LISTEN TO THE FULL INTERVIEW WITH MIKE MAAHS:

 

“When you are used to doing something for so long, you go through the same procedure, getting ready for a broadcast. Well, there is no broadcast to get ready for,” Maahs said. “Life is different. You can’t go into the office. You can’t go to the ballpark. So life, all of a sudden, is different. And you can’t do what you have done in the past, or what you would like to continue doing.”

Not only has it already been tough in the first half of the year. The second half might be even tougher, depending on the future of college athletics. When Maahs isn’t doing minor league baseball in the summer, the rest of the year, he’s broadcasting sports for Purdue University Fort Wayne.
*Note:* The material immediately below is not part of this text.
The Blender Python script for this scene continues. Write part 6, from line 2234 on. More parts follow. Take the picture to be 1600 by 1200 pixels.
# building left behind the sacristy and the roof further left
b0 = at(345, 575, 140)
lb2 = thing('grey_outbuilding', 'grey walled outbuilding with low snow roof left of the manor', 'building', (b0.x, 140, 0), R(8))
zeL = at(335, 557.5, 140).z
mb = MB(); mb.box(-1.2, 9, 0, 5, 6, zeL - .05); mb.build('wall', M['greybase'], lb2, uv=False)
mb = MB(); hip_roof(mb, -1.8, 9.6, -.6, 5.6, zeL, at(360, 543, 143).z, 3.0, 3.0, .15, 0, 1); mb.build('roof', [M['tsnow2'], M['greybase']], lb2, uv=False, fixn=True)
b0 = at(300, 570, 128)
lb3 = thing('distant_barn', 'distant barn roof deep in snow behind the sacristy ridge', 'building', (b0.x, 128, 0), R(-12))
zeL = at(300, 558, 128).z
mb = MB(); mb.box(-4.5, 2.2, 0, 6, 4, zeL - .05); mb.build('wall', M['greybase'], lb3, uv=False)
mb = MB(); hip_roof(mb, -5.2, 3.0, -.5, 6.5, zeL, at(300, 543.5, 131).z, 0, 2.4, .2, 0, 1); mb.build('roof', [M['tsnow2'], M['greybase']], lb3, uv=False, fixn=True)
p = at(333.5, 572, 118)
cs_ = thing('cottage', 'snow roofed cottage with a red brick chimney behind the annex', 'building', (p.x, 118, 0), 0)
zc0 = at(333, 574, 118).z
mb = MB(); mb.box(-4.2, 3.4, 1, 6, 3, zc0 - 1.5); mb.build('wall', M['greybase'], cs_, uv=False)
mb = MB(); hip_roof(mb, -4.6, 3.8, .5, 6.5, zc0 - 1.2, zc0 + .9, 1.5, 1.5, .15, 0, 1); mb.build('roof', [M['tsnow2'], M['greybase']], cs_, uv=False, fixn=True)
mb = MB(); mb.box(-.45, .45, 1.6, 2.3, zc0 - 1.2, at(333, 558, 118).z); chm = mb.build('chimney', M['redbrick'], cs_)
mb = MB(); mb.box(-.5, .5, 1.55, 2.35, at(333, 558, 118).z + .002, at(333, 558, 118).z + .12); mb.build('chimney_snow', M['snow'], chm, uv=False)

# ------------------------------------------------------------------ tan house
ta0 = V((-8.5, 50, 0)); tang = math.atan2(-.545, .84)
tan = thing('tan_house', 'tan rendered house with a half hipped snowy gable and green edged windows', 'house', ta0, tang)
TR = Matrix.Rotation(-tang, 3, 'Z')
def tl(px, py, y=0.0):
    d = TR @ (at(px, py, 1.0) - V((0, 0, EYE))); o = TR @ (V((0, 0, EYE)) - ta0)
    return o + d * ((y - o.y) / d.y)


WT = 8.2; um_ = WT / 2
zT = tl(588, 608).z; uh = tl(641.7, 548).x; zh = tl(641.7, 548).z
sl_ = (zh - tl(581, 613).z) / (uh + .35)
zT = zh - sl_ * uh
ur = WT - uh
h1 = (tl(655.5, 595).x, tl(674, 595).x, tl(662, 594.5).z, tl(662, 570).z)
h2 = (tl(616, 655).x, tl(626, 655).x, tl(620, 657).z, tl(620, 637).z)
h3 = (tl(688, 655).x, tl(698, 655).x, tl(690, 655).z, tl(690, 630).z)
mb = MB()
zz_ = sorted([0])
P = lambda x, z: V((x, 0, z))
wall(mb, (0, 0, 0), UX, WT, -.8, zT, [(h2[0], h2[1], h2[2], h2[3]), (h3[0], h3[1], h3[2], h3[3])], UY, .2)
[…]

“I have no income from the Tincaps this year,” Maahs said. “My Purdue Fort Wayne income got stopped in early March, and there’s no guess as to when that’s going to continue. We don’t know. Thank God for Social Security, because truthfully, that’s how I’m surviving.”

Through all the struggles and uncertainty, Maahs remains hopeful and continues to focus on the positives of not broadcasting 140 baseball games in 152 days. That includes spending time with his wife, children, and grandchildren, that he normally doesn’t get during the summers.

One of his favorite things to do?

“Wait until my son gets off work, usually at 11:30 at night, go drive to different places around Fort Wayne, stop at a ‘Mickey D’s’ and grab a drink, and have a good time.”

With that positivity, Maahs says it always could be worse.